It makes for great entertainment if a competition comes down to the last few minutes. So a dramatic final race in Abu Dhabi should have been the finishing flourish for a Formula One season that has been one of the closest in years, with Sir Lewis Hamilton and Max Verstappen fighting it out for the championship.

Instead, the last lap generated huge controversy after a decision by the Race Director to allow some cars to unlap themselves, and order the safety car in immediately.

Verstappen won the race and the championship as part of Team Red Bull, but Mercedes, for whom Hamilton drives, cried foul. Public reaction has been vocal, with many suggesting that Verstappen’s win will be tainted as the Race Director gave him an unfair advantage.

Challenging decisions

In any competition, there are winners and losers. There are rules that govern behaviour, and it is these rules that make the competition fair. Everyone knows the game that is being played and can conduct themselves accordingly.

Sometimes there are rules that are not clear. For example, the Code of Driving Conduct on Circuits says drivers “must use the track at all times”, yet also states that “manoeuvres liable to hinder other drivers, such as deliberate crowding of a car beyond the edge of the track or any other abnormal change of direction, are strictly prohibited”. But what is the position when – as happened at the Brazilian Grand Prix earlier in the season – one driver comes into a corner too fast, cannot make the corner and as a result forces another driver off the circuit?

That incident was referred to the stewards, who decided that there should be no penalty. The stewards had to make a decision based on the facts as they saw them. Any challenge to a stewards’ decision would need to ask if the stewards:

  • applied the right rules;
  • understood the rules;
  • had appropriate evidence in front of them; and
  • correctly applied the rules to the facts?

If the stewards have gone wrong in relation to the first three questions then an appeal court or tribunal will usually be comfortable reviewing the decision. If the complaint is just that the complainer thinks the decision should have been different, then the appeal court will usually need to be satisfied that the decision was one that no reasonable steward could have reached. So it is a high hurdle to overcome.

Getting the rules wrong

Challenging a decision where the decision maker has applied the wrong rules is relatively rare, as most referees or Race Directors will have a clear understanding of the rules. However, this is what happened immediately after the finale in Abu Dhabi, as Mercedes complained to challenge the Race Directors’ decision.

Mercedes appealed based on Article 48.12 of Formula 1’s sporting regulations, which sets out what should happen after a safety car period, and states that “if the message "LAPPED CARS MAY NOW OVERTAKE" has been sent to all Competitors… any cars that have been lapped by the leader will be required to pass the cars on the lead lap and the safety car”.

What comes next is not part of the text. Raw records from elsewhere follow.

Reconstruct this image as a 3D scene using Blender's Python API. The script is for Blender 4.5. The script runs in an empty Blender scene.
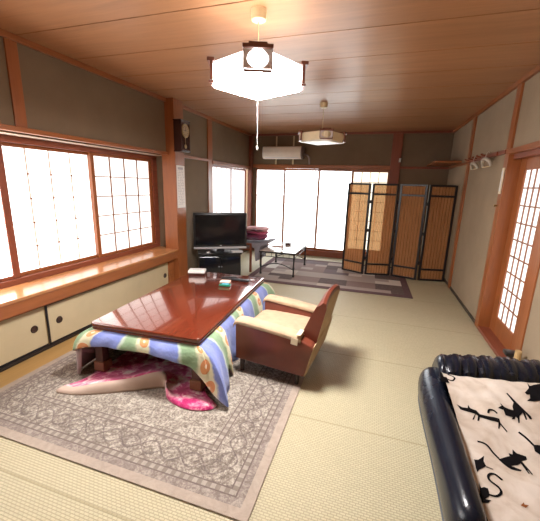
import bpy, bmesh, math, random
from mathutils import Vector, Matrix, Euler
random.seed(7)
PI = math.pi
scene = bpy.context.scene
COL = scene.collection

# ------------------------------------------------------------------ helpers
class B:
    """collects shapes in one bmesh, linked later as ONE mesh object"""
    def __init__(s):
        s.bm = bmesh.new()
        s.uv = s.bm.loops.layers.uv.new('UVMap')
    def _xf(s, verts, c, rot):
        M = Matrix.Translation(Vector(c)) @ (Euler(rot).to_matrix().to_4x4() if rot else Matrix())
        bmesh.ops.transform(s.bm, matrix=M, verts=verts)
    def box(s, c, size, rot=None, bev=0.0, mat=0, seg=2):
        r = bmesh.ops.create_cube(s.bm, size=1.0)
        vs = r['verts']
        bmesh.ops.scale(s.bm, vec=Vector(size), verts=vs)
        fs = list({f for v in vs for f in v.link_faces})
        if bev > 0:
            es = list({e for v in vs for e in v.link_edges})
            q = bmesh.ops.bevel(s.bm, geom=es, offset=min(bev, min(size) * .49), segments=seg, affect='EDGES', profile=.5)
            fs = list({f for v in q['verts'] for f in v.link_faces})
            vs = list({v for f in fs for v in f.verts})
        for f in fs: f.material_index = mat
        s._xf(vs, c, rot)
        return s
    def mm(s, lo, hi, bev=0.0, mat=0, seg=2):
        return s.box([(a + b) / 2 for a, b in zip(lo, hi)], [abs(b - a) for a, b in zip(lo, hi)], None, bev, mat, seg)
    def cyl(s, p0, p1, r0, r1=None, n=16, mat=0, cap=True):
        p0, p1 = Vector(p0), Vector(p1); d = p1 - p0
        r = bmesh.ops.create_cone(s.bm, cap_ends=cap, segments=n, radius1=r0, radius2=r0 if r1 is None else r1, depth=d.length)
        vs = r['verts']
        for f in {f for v in vs for f in v.link_faces}: f.material_index = mat
        M = Matrix.Translation((p0 + p1) / 2) @ d.to_track_quat('Z', 'Y').to_matrix().to_4x4()
        bmesh.ops.transform(s.bm, matrix=M, verts=vs)
        return s
    def tube(s, pts, r, n=8, mat=0):
        pts = [Vector(p) for p in pts]; rings = []
        for i, p in enumerate(pts):
            t = (pts[min(i + 1, len(pts) - 1)] - pts[max(i - 1, 0)]).normalized()
            a = t.orthogonal().normalized() if i == 0 else (a - t * a.dot(t)).normalized()
            b = t.cross(a)
            rr = r[i] if isinstance(r, (list, tuple)) else r
            rings.append([s.bm.verts.new(p + (a * math.cos(2 * PI * k / n) + b * math.sin(2 * PI * k / n)) * rr) for k in range(n)])
        for A, C in zip(rings, rings[1:]):
            for k in range(n):
                f = s.bm.faces.new((A[k], A[(k + 1) % n], C[(k + 1) % n], C[k])); f.material_index = mat
        for R, rev in ((rings[0], True), (rings[-1], False)):
            f = s.bm.faces.new(R[::-1] if rev else R); f.material_index = mat
        return s
    def lathe(s, prof, c=(0, 0, 0), n=28, mat=0):
        rings = []
        for r, z in prof:
            rings.append([s.bm.verts.new((c[0] + r * math.cos(2 * PI * k / n), c[1] + r * math.sin(2 * PI * k / n), c[2] + z)) for k in range(n)])
        for A, C in zip(rings, rings[1:]):
            for k in range(n):
                f = s.bm.faces.new((A[k], A[(k + 1) % n], C[(k + 1) % n], C[k])); f.material_index = mat
        s.bm.faces.new(rings[0][::-1]).material_index = mat
        s.bm.faces.new(rings[-1]).material_index = mat
        return s
    def prism(s, prof, axis, a, b, bev=0.0, mat=0, seg=2):
        """polygon prof (two coordinates, in the order of the remaining axes) extruded along axis from a to b"""
        def P(q, t):
            v = list(q); v.insert('xyz'.index(axis), t); return Vector(v)
        v0 = [s.bm.verts.new(P(q, a)) for q in prof]; v1 = [s.bm.verts.new(P(q, b)) for q in prof]
        n = len(prof)
        fs = [s.bm.faces.new(v0[::-1]), s.bm.faces.new(v1)]
        for k in range(n): fs.append(s.bm.faces.new((v0[k], v0[(k + 1) % n], v1[(k + 1) % n], v1[k])))
        bmesh.ops.recalc_face_normals(s.bm, faces=fs)
        if bev > 0:
            es = list({e for f in fs for e in f.edges})
            q = bmesh.ops.bevel(s.bm, geom=es, offset=bev, segments=seg, affect='EDGES', profile=.5)
            fs = list({f for v in q['verts'] for f in v.link_faces})
        for f in fs: f.material_index = mat
        return s
    def grid(s, rows, mat=0, uvs=None, closed=False, matf=None):
        V = [[s.bm.verts.new(p) for p in r] for r in rows]
        for i in range(len(V) - 1):
            m = len(V[i])
            for j in range(m if closed else m - 1):
                k = (j + 1) % m
                f = s.bm.faces.new((V[i][j], V[i][k], V[i + 1][k], V[i + 1][j]))
                f.material_index = matf(i, j) if matf else mat
                if uvs:
                    kk = j + 1
                    for lp, (a, b) in zip(f.loops, ((i, j), (i, kk), (i + 1, kk), (i + 1, j))): lp[s.uv].uv = uvs[a][b]
        return s
    def poly(s, pts, mat=0):
        f = s.bm.faces.new([s.bm.verts.new(p) for p in pts]); f.material_index = mat
        return s
    def build(s, name, mats, parent=None, smooth=False, keep=None, flip=False):
        """links the mesh; with keep=True its vertices are already in world coordinates"""
        me = bpy.data.meshes.new(name)
        if flip: bmesh.ops.recalc_face_normals(s.bm, faces=s.bm.faces[:])
        s.bm.to_mesh(me); s.bm.free()
        for m in (mats if isinstance(mats, (list, tuple)) else [mats]): me.materials.append(m)
        if smooth:
            for p in me.polygons: p.use_smooth = True
            try: me.set_sharp_from_angle(angle=math.radians(40))
            except Exception: pass
        o = bpy.data.objects.new(name, me); COL.objects.link(o)
        if parent is not None:
            o.parent = parent
            if keep: o.matrix_parent_inverse = chainmat(parent).inverted()
        return o
def chainmat(o):
    M = Matrix.Translation(o.location) @ o.rotation_euler.to_matrix().to_4x4()
    return chainmat(o.parent) @ o.matrix_parent_inverse @ M if o.parent else M
def tag(o, label, cat, group=None, kind=None):
    o['label'] = label; o['category'] = cat
    if group: o['group'] = group
    if kind: o['kind'] = kind
    return o
def thing(name, label, cat, loc=(0, 0, 0), rz=0.0, group=None):
    o = bpy.data.objects.new(name, None); COL.objects.link(o)
    o.empty_display_size = .1; o.location = loc; o.rotation_euler = (0, 0, rz)
    return tag(o, label, cat, group)
def struct(o, label=None):
    o['kind'] = 'structure'
    if label: o['label'] = label
    return o
def smooth_mod(o, lev=1):
    m = o.modifiers.new('s', 'SUBSURF'); m.levels = lev; m.render_levels = lev
def solid(o, t, off=-1, moff=0):
    m = o.modifiers.new('t', 'SOLIDIFY'); m.thickness = t; m.offset = off; m.material_offset = moff; m.material_offset_rim = moff

# ------------------------------------------------------------------ materials
class N:
    def __init__(s, name):
        s.m = bpy.data.materials.new(name); s.m.use_nodes = True; s.t = s.m.node_tree; s.t.nodes.clear()
        s.out = s.n('ShaderNodeOutputMaterial')
    def n(s, typ, ins=None, **kw):
        x = s.t.nodes.new(typ)
        for k, v in kw.items(): setattr(x, k, v)
        for k, v in (ins or {}).items(): s.set(x.inputs[k], v)
        return x
    def set(s, sock, v):
        if isinstance(v, bpy.types.NodeSocket): s.t.links.new(v, sock)
        elif isinstance(v, bpy.types.Node): s.t.links.new(v.outputs[0], sock)
        else:
            if sock.type == 'RGBA' and len(v) == 3: v = (*v, 1)
            sock.default_value = v
    def math(s, op, a, b=0.0, c=0.0):
        return s.n('ShaderNodeMath', {0: a, 1: b, 2: c}, operation=op).outputs[0]
    def mix(s, f, a, b, blend='MIX'):
        x = s.n('ShaderNodeMix', data_type='RGBA', blend_type=blend)
        s.set(x.inputs[0], f); s.set(x.inputs[6], a); s.set(x.inputs[7], b); return x.outputs[2]
    def ramp(s, f, stops, interp='LINEAR'):
        x = s.n('ShaderNodeValToRGB', {0: f}); r = x.color_ramp; r.interpolation = interp
        while len(r.elements) < len(stops): r.elements.new(.5)
        for e, (p, c) in zip(r.elements, stops): e.position = p; e.color = (*c, 1) if len(c) == 3 else c
        return x.outputs[0]
    def coords(s, scale=(1, 1, 1), kind='Object', rot=(0, 0, 0)):
        tc = s.n('ShaderNodeTexCoord')
        return s.n('ShaderNodeMapping', {0: tc.outputs[kind], 'Scale': scale, 'Rotation': rot}).outputs[0]
    def noise(s, vec, scale=5, detail=4, rough=.55, dist=0):
        return s.n('ShaderNodeTexNoise', {'Vector': vec, 'Scale': scale, 'Detail': detail, 'Roughness': rough, 'Distortion': dist}).outputs[0]
    def bump(s, h, strength=.3, dist=.01):
        return s.n('ShaderNodeBump', {'Height': h, 'Strength': strength, 'Distance': dist}).outputs[0]
    def pbr(s, color, rough=.5, bump=None, metal=0.0, spec=.5, coat=0.0, coat_r=.1, emis=None, es=0.0, sheen=0.0):
        p = s.n('ShaderNodeBsdfPrincipled', {'Base Color': color, 'Roughness': rough, 'Metallic': metal, 'Specular IOR Level': spec, 'Coat Weight': coat, 'Coat Roughness': coat_r, 'Sheen Weight': sheen})
        if bump is not None: s.set(p.inputs['Normal'], bump)
        if emis is not None: s.set(p.inputs['Emission Color'], emis); s.set(p.inputs['Emission Strength'], es)
        s.t.links.new(p.outputs[0], s.out.inputs[0]); s.p = p
        return s.m
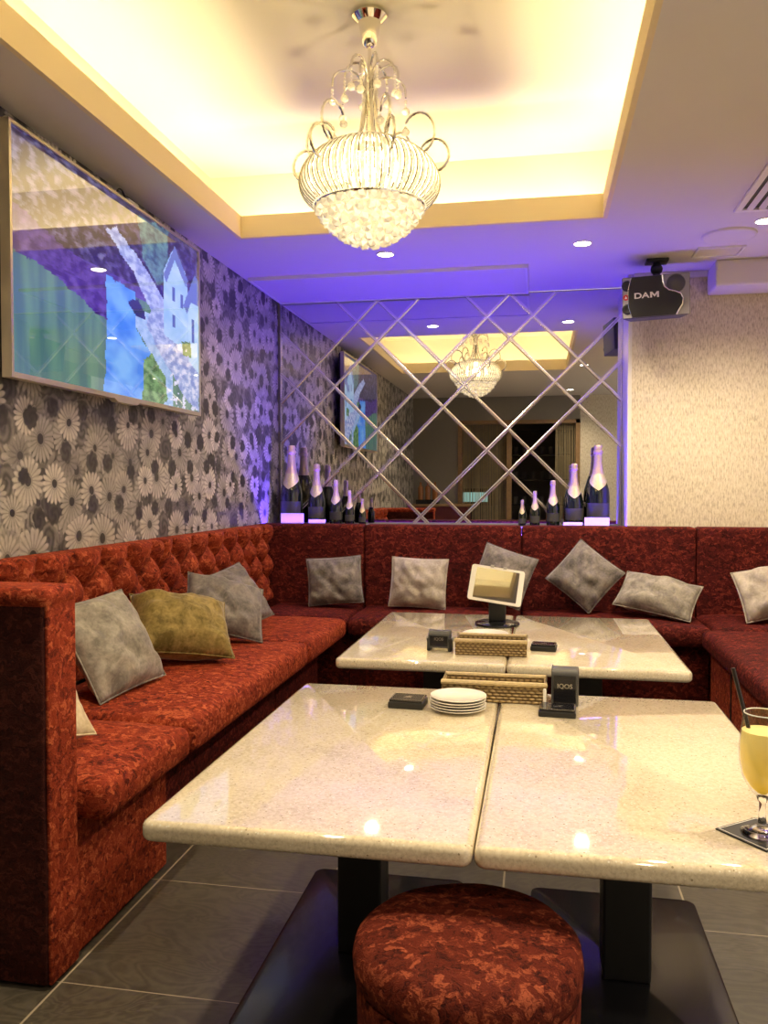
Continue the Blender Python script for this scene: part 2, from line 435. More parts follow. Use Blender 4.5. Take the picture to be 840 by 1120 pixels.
def tube(bm, pts, rad, n=8, closed=False, cap=True):
    pts = [Vector(p) for p in pts]; N = len(pts)
    rads = rad if isinstance(rad, (list, tuple)) else [rad] * N
    prev = None; rings = []
    for i, p in enumerate(pts):
        if closed: t = (pts[(i + 1) % N] - pts[i - 1]).normalized()
        else: t = (pts[min(i + 1, N - 1)] - pts[max(i - 1, 0)]).normalized()
        if prev is None:
            a = Vector((0, 0, 1)) if abs(t.z) < 0.9 else Vector((1, 0, 0))
            nrm = t.cross(a).normalized()
        else:
            nrm = (prev - t * prev.dot(t)).normalized()
        prev = nrm; bn = t.cross(nrm)
        rings.append([bm.verts.new(p + (nrm * math.cos(2 * PI * k / n) + bn * math.sin(2 * PI * k / n)) * rads[i]) for k in range(n)])
    m = N if closed else N - 1
    for i in range(m):
        a, b_ = rings[i], rings[(i + 1) % N]
        for k in range(n): bm.faces.new((a[k], b_[k], b_[(k + 1) % n], a[(k + 1) % n]))
    if cap and not closed:
        bm.faces.new(rings[0]); bm.faces.new(rings[-1])
    return bm

def prism(bm, poly, z0, z1):
    a = [bm.verts.new((x, y, z0)) for x, y in poly]; b_ = [bm.verts.new((x, y, z1)) for x, y in poly]
    bm.faces.new(a); bm.faces.new(b_); n = len(poly)
    for k in range(n): bm.faces.new((a[k], a[(k + 1) % n], b_[(k + 1) % n], b_[k]))
    return bm

def xform(bm, mat):
    bmesh.ops.transform(bm, matrix=mat, verts=bm.verts[:]); return bm

def ball(bm, c, r, sub=2):
    bmesh.ops.create_icosphere(bm, subdivisions=sub, radius=r, matrix=Matrix.Translation(c)); return bm

def text_mesh(s, size, depth=0.001, bold=0.0, align='CENTER'):
    cu = bpy.data.curves.new('lettering', 'FONT'); cu.body = s; cu.size = size; cu.extrude = depth; cu.offset = bold
    cu.align_x = align; cu.align_y = 'CENTER'
    t = bpy.data.objects.new('lettering', cu); C.objects.link(t)
    dg = bpy.context.evaluated_depsgraph_get(); dg.update()
    me = bpy.data.meshes.new_from_object(t.evaluated_get(dg))
    bpy.data.objects.remove(t); bpy.data.curves.remove(cu)
    return me

def copy_tree(o, parent=None):
    c = o.copy(); C.objects.link(c)
    if parent is not None: c.parent = parent
    for ch in list(o.children): copy_tree(ch, c)
    return c

# ------------------------------------------------------------------ the room
XL, XR, YB, YM, YR, CZ, CH = -1.76, 1.68, 5.14, 5.46, -0.80, 2.46, 2.875
LEDGE = 0.95
CX0, CX1, CY0, CY1 = -1.51, 0.312, 1.77, 4.05      # cove opening
TR = 0.25                                            # tray depth behind the fascia

bm = B(); box(bm, XL - 0.1, XR + 0.1, YR - 2.4, YM + 0.2, -0.06, 0.0); struct('floor', bm, M['floor'])
# lowered ceiling ring
bm = B()
for (a, b_, c, d) in ((XL, CX0, YR - 2.4, YM), (CX1, XR, YR - 2.4, YM), (CX0, CX1, YR - 2.4, CY0), (CX0, CX1, CY1, YM)):
    box(bm, a, b_, c, d, CZ, CZ + 0.03)
struct('ceiling', bm, M['ceiling'])
bm = B()   # raised coffer: top and four inner sides
box(bm, CX0 - TR, CX1 + TR, CY0 - TR, CY1 + TR, CH, CH + 0.03)
box(bm, CX0 - TR - 0.02, CX0 - TR, CY0 - TR, CY1 + TR, CZ + 0.03, CH); box(bm, CX1 + TR, CX1 + TR + 0.02, CY0 - TR, CY1 + TR, CZ + 0.03, CH)
box(bm, CX0 - TR, CX1 + TR, CY0 - TR - 0.02, CY0 - TR, CZ + 0.03, CH); box(bm, CX0 - TR, CX1 + TR, CY1 + TR, CY1 + TR + 0.02, CZ + 0.03, CH)
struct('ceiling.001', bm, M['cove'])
bm = B(); w = 0.02; FZ = 2.572
box(bm, CX0, CX0 + w, CY0, CY1, CZ, FZ); box(bm, CX1 - w, CX1, CY0, CY1, CZ, FZ)
box(bm, CX0 + w, CX1 - w, CY0, CY0 + w, CZ, FZ); box(bm, CX0 + w, CX1 - w, CY1 - w, CY1, CZ, FZ)
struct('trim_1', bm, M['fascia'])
# walls
bm = B(); box(bm, XL - 0.1, XL, YR - 0.12, YM + 0.1, 0, CZ + 0.03); struct('wall_left', bm, M['wallpaper'])
bm = B(); box(bm, 0.53, XR, YB, YM + 0.1, 0, CZ); struct('wall_back', bm, M['fibre'])
bm = B(); box(bm, XL, 0.53, YM + 0.012, YM + 0.1, 0, CZ); box(bm, XL, 0.53, YB + 0.008, YB + 0.062, 0, LEDGE - 0.05); box(bm, XL, 0.53, YB + 0.062, YM + 0.012, 0, LEDGE); struct('wall_back.001', bm, M['rearwall'])
bm = B(); box(bm, XR, XR + 0.1, 2.25, YM + 0.1, 0, CZ + 0.03); box(bm, XR, XR + 0.1, YR - 2.4, YR + 0.1, 0, CZ + 0.03); struct('wall_right', bm, M['fibre'])  # near stretch left open to let world light in as fill
# white painted reveal beside the mirror
bm = B(); box(bm, 0.522, 0.545, YB - 0.004, YM, LEDGE, CZ, 0.002); struct('trim_2', bm, M['white'])
# ceiling beam at the right of the back wall, small cornice
bm = B(); box(bm, 0.965, XR, 4.885, YB, 2.315, CZ, 0.012); struct('trim_3', bm, M['ceiling'])
bm = B(); box(bm, 0.548, 0.965, YB - 0.03, YB, 2.425, CZ, 0.004); struct('trim_4', bm, M['ceiling'])
# rear wall with a wide opening to the next room
OX0, OX1, OZ = -1.12, 0.565, 2.13
bm = B()
box(bm, XL, OX0, YR - 0.12, YR, 0, CZ); box(bm, OX0, OX1, YR - 0.12, YR, OZ, CZ)
struct('wall_front', bm, M['rearwall'])
bm = B(); box(bm, OX1, XR, YR - 0.12, YR, 0, CZ); struct('wall_front.001', bm, M['fibre'])
bm = B(); box(bm, XL, XR, YR - 2.4, YR - 2.3, 0, CZ); box(bm, XL - 0.1, XL, YR - 2.4, YR - 0.12, 0, CZ); struct('wall_front.002', bm, M['rearwall'])
bm = B()
box(bm, OX0, OX0 + 0.06, YR - 0.13, YR + 0.015, 0, OZ); box(bm, OX1 - 0.06, OX1, YR - 0.13, YR + 0.015, 0, OZ); box(bm, OX0, OX1, YR - 0.13, YR + 0.015, OZ - 0.05, OZ)
box(bm, -0.44, -0.37, YR - 0.13, YR + 0.01, 0, OZ - 0.05)
struct('trim_5', bm, M['wood'])
# string curtains (nobody can count the strings)
def strings(x0, x1, step):
    bm = B(); x = x0
    while x < x1:
        yy = YR - 0.05 + random.uniform(-0.01, 0.01); r = 0.004
        box(bm, x - r, x + r, yy - r, yy + r, 0.02, OZ - 0.05); x += step * random.uniform(0.7, 1.3)
    return bm
for (x0, x1, lab) in ((OX0 + 0.07, -0.45, 'tan string curtain in the wider half of the doorway, seen in the mirror'), (0.24, OX1 - 0.07, 'narrow tan string curtain at the edge of the doorway, seen in the mirror')):
    o = obj('string_curtain', strings(x0, x1, 0.020), M['string']); o['kind'] = 'stuff'; tag(o, lab, 'curtain')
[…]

It goes on to say that the safety car would normally continue for a full lap, once all unlapped cars have passed it, stating: “Once the last lapped car has passed the leader the safety car will return to the pits at the end of the following lap.”

The Race Director instead directed that some cars could unlap themselves. This had the effect that Verstappen - on new tyres - was directly behind Hamilton, and the selected unlapped cars gained an advantage on the car immediately behind. The Race Director was apparently keen to get a race lap in before the end of the race, and so did not wait until “the following lap” to call the safety car in.

In considering Mercedes’ appeal, the stewards pointed to Article 15.3 of the sporting regulation that says that the Race Director “shall have overriding authority” in matters including the use of the safety car. This article is at the start of the regulations, and on the face of it sets out the various race officials and their roles and responsibilities. It does not set out any rules in relation to how the Race Director should exercise that authority. It seems reasonably clear that while the Race Director has authority over use of the safety car (and not the clerk of the course), how that authority is exercised is governed by Article 48. Mercedes likely pointed to a basic principle in any argument over interpretation of a rule – what is it there for? What is the point in having the rule there, if it can be ignored?

After its first appeal was rejected, Mercedes decided to lodge another with the Federation Internationale de l'Automobile (FIA), in an attempt to have this ruling overturned. This has since been withdrawn.

If the media and fan commentary is anything to go by, the main complaint is one of unfairness. Had the Race Director directed that the lapped cars could not overtake, then there would have been a chance of a final racing lap, with Verstappen having to pass five cars. The result was arguably uncertain, but would have followed a clear application of the rules.

Had the Race Director directed that lapped cars could overtake, then there probably would not have been time for a racing lap, but again the rules would have been applied.

Instead, what happened was not anticipated by the rules. The Race Director attempted to achieve a “straight fight” on the final lap between Hamilton and Verstappen, reading “any cars that have been lapped” as meaning “selected cars that have been lapped” and using what he thought was a general authority over the safety car. In the end, the result was a foregone conclusion given the different tyres on the cars.